MySQL select columns based on their contents...

Okay, so what I have is basically a large binary table, with n rows and 48 columns.
What I need to do is select an arbitrary number of rows, and then from within that selection, return only the columns that do NOT contain ANY ‘ones’. (or the columns sorted in order of which contains the fewest total ‘ones’. Either works.)
There’s a long way to do this with a VERY lengthy SQL statement that I don’t feel like writing, so I imagine there must be a more efficient way…
any thoughts?

A long SQL statement may be unavoidable. Problem is those columns are addressed by name and not by index. SQL and RDBs are not suitable for all problems.

Hmm… perhaps I can do something better by processing the array in PHP…

Yeah read in the data in a programming language where these things are easier to do.

But from another point of view, the fact that you have 48 columns of features means that your data is not normalised for a RDBMS. If normalised you would have a thing table that looks like this:

id,thing

a feature table that looks like this:

id,feature

and a correlation table that looks like this:

id,thingid,featureid

if feature is present in thing. Then the SQL is quite doable.

Not really that bad

select id, (field1 + field2… + field48) as ftotal order by ftotal asc
limit startrow, finishrow

Cheers Dave


Dave Parkes [NSCS]
Occasionally resident at http://support-forums.novell.com/

Arrgh, columns not rows !, sorry about that. I think you’d do it with
embedded selects so the (f1 + f2…) not becomes (select sum(f1) from
dbname limit s,f + etc)

Cheers Dave


Dave Parkes [NSCS]
Occasionally resident at http://support-forums.novell.com/

If I understand you correctly, you want to return a list of columns from your result set which contain only zero?

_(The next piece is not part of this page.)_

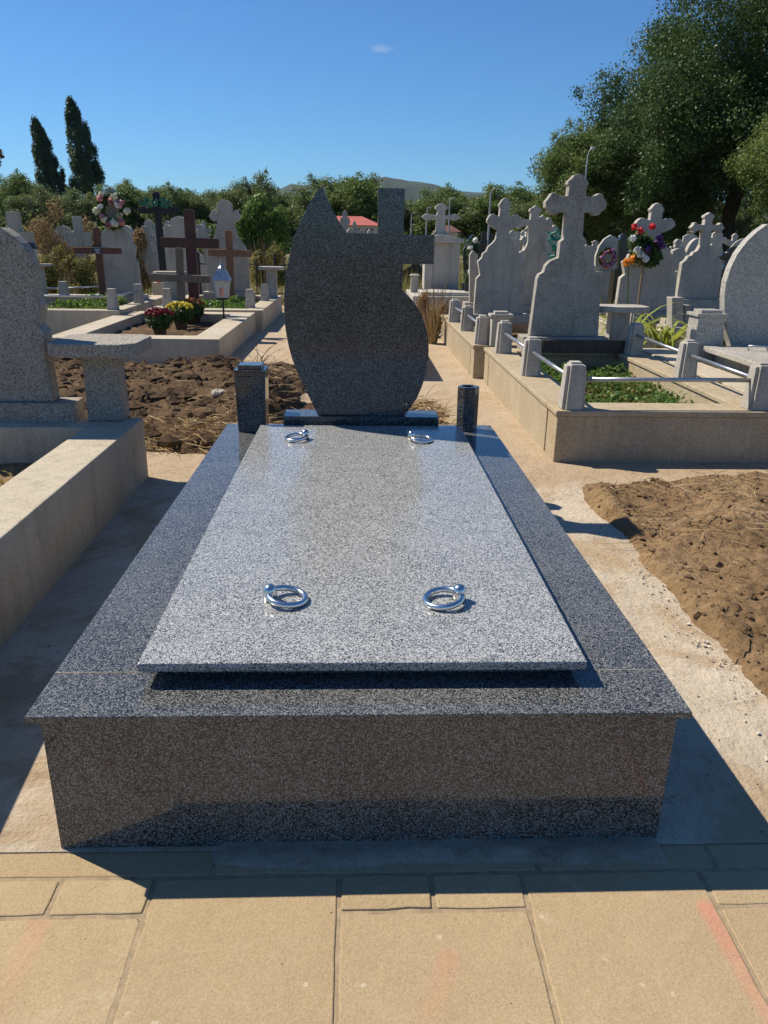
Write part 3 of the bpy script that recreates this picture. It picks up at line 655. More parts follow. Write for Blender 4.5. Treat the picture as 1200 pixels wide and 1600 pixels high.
border('grave_border', 'low concrete grave border hidden behind the granite headstone, shading the path', -0.42, 0.53, 5.56, 7.6, h=0.3, cw=0.2, mat='curb', sz=0.15, coping=False)

# ------------------------------------------------------------------ headstones
def half(profile, hw, H):
    """profile: list of (half width 0..1, height 0..1), from the foot up; mirrored"""
    r = [(a*hw, b*H) for a, b in profile]; l = [(-a*hw, b*H) for a, b in profile if a > 1e-6]
    return r+l[::-1]
def arcs(cx, cz, r, a0, a1, n=6): return [(cx+r*math.cos(R(a0+(a1-a0)*i/n)), cz+r*math.sin(R(a0+(a1-a0)*i/n))) for i in range(n+1)]
PROF = {
 # stepped body flowing into a lobed cross
 'step': [(1.05,0),(1.02,.31),(.87,.345),(1.0,.46),(.84,.49),(.80,.53),(.66,.55),(.61,.585),(.42,.62),(.31,.65),(.22,.73),(.34,.735),(.45,.75),(.58,.765),(.68,.79),(.71,.81),(.64,.84),(.55,.86),(.44,.865),(.34,.85),(.21,.845),(.20,.91),(.26,.94),(.20,.955),(.12,.985),(0,1)],
 # high shouldered body, square neck, big cross
 'tall': [(1,0),(.91,.37),(.86,.395),(.74,.41),(.70,.45),(.60,.475),(.53,.485),(.36,.50),(.35,.60),(.265,.612),(.25,.775),(.45,.775),(.52,.755),(.66,.76),(.74,.785),(.84,.80),(.85,.835),(.76,.86),(.70,.885),(.60,.89),(.50,.87),(.25,.87),(.24,.925),(.29,.94),(.27,.958),(.19,.97),(.12,.992),(0,1)],
 # body with shoulders and a slender clover cross
 'clover': [(1.0, 0), (0.97, 0.42), (0.80, 0.455), (0.72, 0.50), (0.56, 0.51), (0.50, 0.545), (0.34, 0.56), (0.26, 0.60), (0.20, 0.64), (0.20, 0.80), (0.50, 0.79), (0.56, 0.765), (0.66, 0.77), (0.70, 0.80), (0.80, 0.825), (0.70, 0.85), (0.66, 0.88), (0.56, 0.885), (0.50, 0.86), (0.18, 0.86), (0.17, 0.925), (0.24, 0.94), (0.22, 0.965), (0.12, 0.975), (0.0, 1.0)],
 # bell shaped body with a lobed cross
 'bell': [(1.0, 0), (0.99, 0.40), (0.90, 0.485), (0.70, 0.545), (0.52, 0.62), (0.42, 0.70), (0.38, 0.765), (0.44, 0.775), (0.55, 0.765), (0.66, 0.79), (0.76, 0.825), (0.66, 0.85), (0.60, 0.885), (0.48, 0.895), (0.36, 0.865), (0.34, 0.925), (0.36, 0.95), (0.24, 0.975), (0.12, 0.995), (0, 1.0)],
 # plain latin cross
 'cross': [(0.33, 0), (0.33, 0.62), (1.0, 0.62), (1.0, 0.80), (0.33, 0.80), (0.33, 1.0), (0, 1.0)],
 # round headed slab
 'round': [(1, 0), (1, 0.62)]+[(math.cos(R(a)), 0.62+0.38*math.sin(R(a))) for a in range(10, 91, 16)],
}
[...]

The only way I could imagine doing this is with a stored procedure which creates a temporary table or view, and return that.

That would be about the same effort as doing so in PHP or Perl.

As Ken mentioned, that fact that the table is not normalised has made what should be quite trivial into something not so.

Best of luck.

To GransRemedy

>As Ken mentioned, that fact that the table is not normalised has made
>what should be quite trivial into something not so.

Yep, definitely be worth the time to restructure this one table into the
three separate tables that Ken suggested.